Safety-Aligned 3D Object Detection: Single-Vehicle, Cooperative, and End-to-End Perspectives

Abstract

Perception plays a central role in connected and autonomous vehicles (CAVs), underpinning not only conventional modular driving stacks, but also cooperative perception systems and recent end-to-end driving models. While deep learning has greatly improved perception performance, its statistical nature makes perfect predictions difficult to attain. Meanwhile, standard training objectives and evaluation benchmarks treat all perception errors equally, even though only a subset is safety-critical. In this paper, we investigate safety-aligned evaluation and optimization for 3D object detection that explicitly characterize high-impact errors.

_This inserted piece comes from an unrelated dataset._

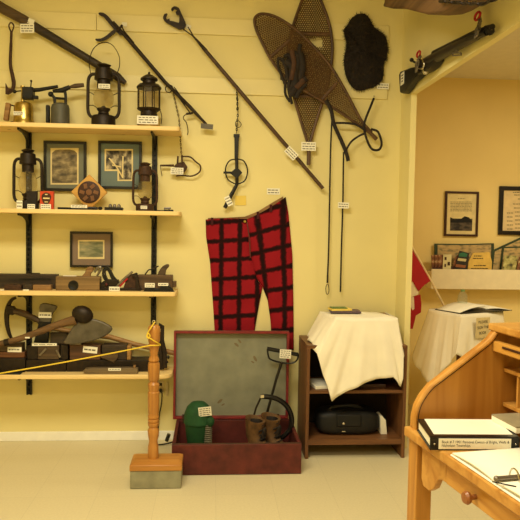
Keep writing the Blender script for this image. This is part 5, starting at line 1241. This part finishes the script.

Building on our previously proposed safety-oriented metric, NDS-USC, and safety-aware loss function, EC-IoU, we make three contributions. First, we present an expanded study of single-vehicle 3D object detection models across diverse neural network architectures and sensing modalities, showing that gains under standard metrics such as mAP and NDS may not translate to safety-oriented criteria represented by NDS-USC. With EC-IoU, we reaffirm the benefit of safety-aware fine-tuning for improving safety-critical detection performance. Second, we conduct an ego-centric, safety-oriented evaluation of AV-infrastructure cooperative object detection models, underscoring its superiority over vehicle-only models and demonstrating a safety impact analysis that illustrates the potential contribution of cooperative models to "Vision Zero." Third, we integrate EC-IoU into SparseDrive and show that safety-aware perception hardening can reduce collision rate by nearly 30% and improve system-level safety directly in an end-to-end perception-to-planning framework. Overall, our results indicate that safety-aligned perception evaluation and optimization offer a practical path toward enhancing CAV safety across single-vehicle, cooperative, and end-to-end autonomy settings.

Figures (9)

• Figure 1: Asymmetry in the safety consequences of perception errors: The red prediction overestimates the truck’s longitudinal distance and under-covers it relative to the blue prediction, making it more safety-critical. Whereas standard metrics such as IoU and translation error (TE) assign identical values to both predictions, our safety-aligned metrics---USC and EC-IoU---favor the blue prediction as the safer one.
• Figure 2: USC applies perspective-view (PV) and bird's-eye-view (BEV) projections to enforce two safety-relevant constraints. Adapted from Fig. 2 in liao2024usc © 2024 IEEE.
• Figure 3: IoU and EC-IoU evaluation (with different $\alpha$ values) as a prediction moves over the ground truth along the x-axis. The ego vehicle is assumed at $x=0$, the ground truth $G$ is centered at $x=10$, and the blue box denotes an example prediction $P$ centered at $x=7$. Adapted from Fig. 3 in liao2024eciou © 2024 IEEE.
• Figure 4: Benchmarking results of representative 3D object detectors on nuScenes, labeled by the sensor modality (C: camera, L: lidar, and F: fusion). Top: true-positive error measures (mAIoU, mATE$'$, mAUSC). Bottom: overall metrics (mAP, NDS, NDS-USC). Safety-oriented metrics tolerate certain non-critical errors but emphasize safety-critical mislocalizations, changing the performance picture compared with standard metrics.
• Figure 5: Qualitative comparison of PETR fine-tuned with the standard loss (red) and our safety-aware EC-IoU loss (blue). EC-IoU shifts predictions toward the ego vehicle, improving coverage of safety-critical regions.